Core Documents, the Trusted Source in affordable plan documents since 1997, has anticipated the roll-back of the Affordable Care Act (ACA) restrictions on HRAs since the Executive Order was first announced. With the release of the Proposed Rule, it is all but certain that the promised relief is coming soon.
Proposed Rule fulfills promise of Executive Order 13813 through Integrated and Excepted Benefit HRAs.
Agencies respond to Executive Order
In EO 13813, President Trump ordered three areas of action under these sections of the document. Here are the sections with the Administration’s and Secretaries’ response to each:
Section 2 – Expanded Access to Association Health Plans (AHP) – instructs the Secretary of Labor to “consider expanding the conditions that satisfy the commonality‑of-interest requirements” as well as “ways to promote AHP formation on the basis of common geography or industry.”
On June 19, 2018, the Trump administration released its final rule governing association health plans, which allow small businesses and the self-employed to band together based on their industry or location and buy health insurance.
Section 3 – Expanded Availability of Short-Term, Limited‑Duration Insurance – directs the Secretaries of Labor, Treasury, and Health and Human Services (HHS), to “consider proposing regulations or revising guidance . . . to expand the availability of STLDI” and “consider allowing such insurance to cover longer periods and be renewed by the consumer.”

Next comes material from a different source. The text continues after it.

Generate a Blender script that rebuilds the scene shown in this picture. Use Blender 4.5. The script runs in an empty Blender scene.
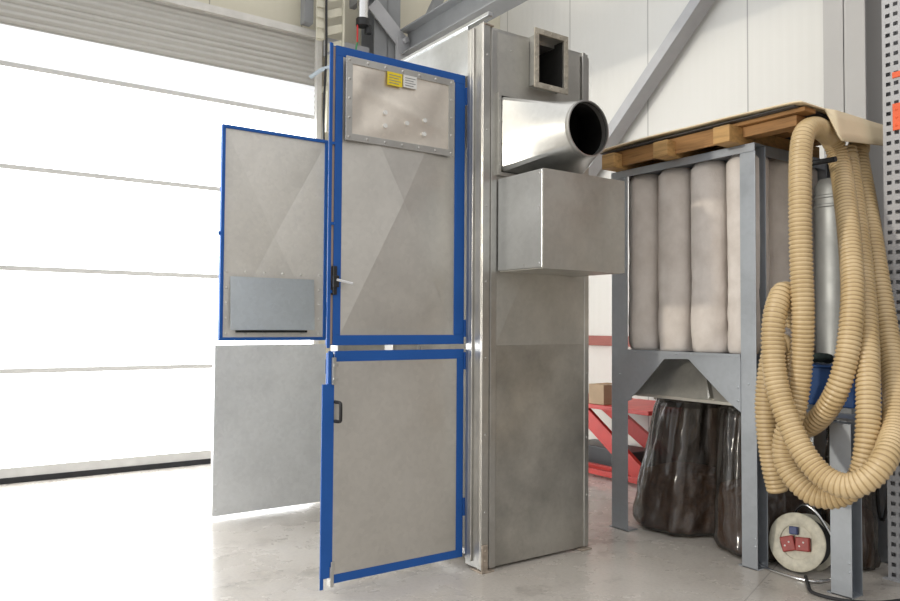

On August 2, 2018, the Trump Administration issued a final rule clearing the way for the sale of “short-term, limited-duration insurance” (STLDI), giving millions of people expanded access to health insurance coverage that meets their circumstances and budget.
Section 4 – Expanded Availability and Permitted Use of Health Reimbursement Arrangements – tells the Secretaries of Labor, Treasury, and HHS to propose regulations and to revise guidelines “to increase the usability of HRAs, to expand employers’ ability to offer HRAs to their employees, and to allow HRAs to be used in conjunction with nongroup coverage.”
On October 29, 2018, the Secretaries release a Proposed Rule on Health Reimbursement Arrangements and Other Account-Based Group Health Plans. If accepted, the rules will fulfill Section 4, including the roll-back of ACA mandates by allowing employers offering an HRA to reimburse employees for premiums they pay for individual health coverage. If finalized in its current form, changes will go into effect in January 2020.
The fulfillment of directives set out in President Trump’s EO 13813 brings needed relief to employers and employees across the country. It comes through returning choice and competition to the health insurance market, as the title of the EO says. Promises made, promises kept.